Doing x << y (where x: usize and y: u32) panics on debug builds if y is larger than the word size. I want the normal C behavior: this results in all 0s. However, it doesn't look like any of the usize methods support this. The best I can come up with is:
let res = {
let (res, overflow) = x.overflowing_shl(y);
if overflow { 0 } else { res }
};
This will probably be decently fast in practice, but it's pretty ugly (and probably not as fast as a single shift). Is there anything else I can do?
The C behavior is undefined (section 6.5.7 of the C99 standard, still there in C11), in part because common processors can't decide what to do in this case (I believe x86 does the shift modulo-wordsize, where ARMv7 has the behavior you describe until the RHS crosses 255, and I think AArch64 changed this).
So you're going to be paying some runtime cost on most machines to get what you want. The code @birkenfeld suggests is clean, and if you want to avoid boilerplating it, put it in a new Trait and impl it for usize.
Most languages I've seen that define it (such as .Net) take the shift amount modulo the size of the number, since that's what x86 does. (Which is fast, if not useful...)

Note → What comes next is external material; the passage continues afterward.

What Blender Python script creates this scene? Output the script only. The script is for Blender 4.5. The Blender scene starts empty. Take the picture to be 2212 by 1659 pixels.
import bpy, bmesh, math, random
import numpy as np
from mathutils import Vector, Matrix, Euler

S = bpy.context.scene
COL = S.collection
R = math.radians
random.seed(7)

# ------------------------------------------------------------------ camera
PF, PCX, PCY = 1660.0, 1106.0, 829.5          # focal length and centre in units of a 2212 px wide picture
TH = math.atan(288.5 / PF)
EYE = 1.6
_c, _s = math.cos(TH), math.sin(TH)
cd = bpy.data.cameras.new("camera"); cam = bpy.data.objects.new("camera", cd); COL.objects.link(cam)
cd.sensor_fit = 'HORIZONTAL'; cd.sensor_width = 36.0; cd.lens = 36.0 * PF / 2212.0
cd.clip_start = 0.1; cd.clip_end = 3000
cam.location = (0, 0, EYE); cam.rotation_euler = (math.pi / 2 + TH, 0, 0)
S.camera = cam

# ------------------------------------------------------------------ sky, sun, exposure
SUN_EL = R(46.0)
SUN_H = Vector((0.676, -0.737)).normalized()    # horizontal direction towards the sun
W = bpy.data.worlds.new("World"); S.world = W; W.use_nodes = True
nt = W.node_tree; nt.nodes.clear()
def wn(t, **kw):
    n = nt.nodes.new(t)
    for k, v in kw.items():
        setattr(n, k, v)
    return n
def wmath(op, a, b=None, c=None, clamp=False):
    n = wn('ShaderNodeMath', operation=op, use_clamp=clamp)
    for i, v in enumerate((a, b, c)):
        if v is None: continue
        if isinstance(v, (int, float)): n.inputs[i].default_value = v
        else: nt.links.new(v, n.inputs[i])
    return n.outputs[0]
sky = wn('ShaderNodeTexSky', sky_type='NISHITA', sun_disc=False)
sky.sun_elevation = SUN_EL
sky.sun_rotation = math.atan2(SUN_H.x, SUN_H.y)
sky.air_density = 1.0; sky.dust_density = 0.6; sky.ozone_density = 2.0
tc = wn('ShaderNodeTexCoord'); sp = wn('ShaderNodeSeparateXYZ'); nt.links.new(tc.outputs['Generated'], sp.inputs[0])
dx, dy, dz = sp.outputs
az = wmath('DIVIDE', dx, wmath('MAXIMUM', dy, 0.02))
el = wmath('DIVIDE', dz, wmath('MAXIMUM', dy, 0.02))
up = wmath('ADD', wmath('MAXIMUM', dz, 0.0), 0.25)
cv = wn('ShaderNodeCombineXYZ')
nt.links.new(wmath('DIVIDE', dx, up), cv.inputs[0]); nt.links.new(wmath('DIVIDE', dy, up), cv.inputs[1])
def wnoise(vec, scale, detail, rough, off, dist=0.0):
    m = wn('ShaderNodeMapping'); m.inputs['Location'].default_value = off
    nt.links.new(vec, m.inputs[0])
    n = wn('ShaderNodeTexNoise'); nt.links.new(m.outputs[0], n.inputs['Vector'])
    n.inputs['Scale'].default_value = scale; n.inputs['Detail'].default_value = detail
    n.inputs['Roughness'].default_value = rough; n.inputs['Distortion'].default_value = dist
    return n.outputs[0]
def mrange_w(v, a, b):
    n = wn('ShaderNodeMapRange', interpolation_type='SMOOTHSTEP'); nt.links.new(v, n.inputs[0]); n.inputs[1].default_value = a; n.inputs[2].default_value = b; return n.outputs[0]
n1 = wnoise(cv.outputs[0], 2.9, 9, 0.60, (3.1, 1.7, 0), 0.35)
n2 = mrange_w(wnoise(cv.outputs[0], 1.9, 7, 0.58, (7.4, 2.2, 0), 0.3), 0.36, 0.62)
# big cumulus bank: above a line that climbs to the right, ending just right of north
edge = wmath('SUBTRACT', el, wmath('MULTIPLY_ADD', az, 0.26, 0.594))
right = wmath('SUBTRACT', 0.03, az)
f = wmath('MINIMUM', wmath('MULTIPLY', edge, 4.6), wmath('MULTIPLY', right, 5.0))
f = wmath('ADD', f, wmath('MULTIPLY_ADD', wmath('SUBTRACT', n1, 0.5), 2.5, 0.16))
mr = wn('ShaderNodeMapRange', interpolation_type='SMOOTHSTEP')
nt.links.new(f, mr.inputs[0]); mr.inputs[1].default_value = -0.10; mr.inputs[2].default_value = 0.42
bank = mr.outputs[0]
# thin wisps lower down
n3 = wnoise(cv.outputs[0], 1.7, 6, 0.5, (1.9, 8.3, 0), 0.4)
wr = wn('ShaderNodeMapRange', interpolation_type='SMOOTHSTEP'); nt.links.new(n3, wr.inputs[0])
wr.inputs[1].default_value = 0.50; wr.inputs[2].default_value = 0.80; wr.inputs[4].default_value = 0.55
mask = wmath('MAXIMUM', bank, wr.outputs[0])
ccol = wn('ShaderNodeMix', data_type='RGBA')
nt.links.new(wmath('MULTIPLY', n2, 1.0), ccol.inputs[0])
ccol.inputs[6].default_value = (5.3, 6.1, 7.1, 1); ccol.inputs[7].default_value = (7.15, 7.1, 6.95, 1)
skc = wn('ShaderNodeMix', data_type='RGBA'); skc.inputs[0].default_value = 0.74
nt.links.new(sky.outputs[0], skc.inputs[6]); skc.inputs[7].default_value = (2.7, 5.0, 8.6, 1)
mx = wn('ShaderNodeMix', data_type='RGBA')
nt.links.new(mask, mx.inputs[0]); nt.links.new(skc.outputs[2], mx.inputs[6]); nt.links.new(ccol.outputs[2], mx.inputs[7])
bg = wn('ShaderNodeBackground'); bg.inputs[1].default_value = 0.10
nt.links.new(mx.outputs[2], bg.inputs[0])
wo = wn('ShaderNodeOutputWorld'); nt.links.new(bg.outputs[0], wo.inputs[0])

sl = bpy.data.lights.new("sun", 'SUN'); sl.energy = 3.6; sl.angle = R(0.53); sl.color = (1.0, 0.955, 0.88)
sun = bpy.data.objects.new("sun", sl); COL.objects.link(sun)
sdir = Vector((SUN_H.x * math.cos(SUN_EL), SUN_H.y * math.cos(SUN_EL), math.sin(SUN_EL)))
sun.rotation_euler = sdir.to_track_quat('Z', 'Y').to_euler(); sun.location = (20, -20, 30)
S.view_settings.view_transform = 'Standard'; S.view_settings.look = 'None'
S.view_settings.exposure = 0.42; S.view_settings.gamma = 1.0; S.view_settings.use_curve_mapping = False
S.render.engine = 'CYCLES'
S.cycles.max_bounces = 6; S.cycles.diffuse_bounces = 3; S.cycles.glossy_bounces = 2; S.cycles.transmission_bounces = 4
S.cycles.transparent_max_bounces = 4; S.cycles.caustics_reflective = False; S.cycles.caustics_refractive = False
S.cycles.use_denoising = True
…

Hmm. I feel like I've definitely written code that assumes that the overflowing shift is valid (and results in 0), but it's possible that I just wrote code that used that assumption to justify its correctness in edge cases that, in practice, I never tested it with.
I know this thread is quite old, but instead of opening a new one I thought I just use this...
I'm also facing the issue: attempt to shift left with overflow any use of this value will cause an error.
As my "shift assignment" is part of a const fn this approach: x.checked_shl(y).unwrap_or(0) is not working. Is there any option to solve this inside a const fn?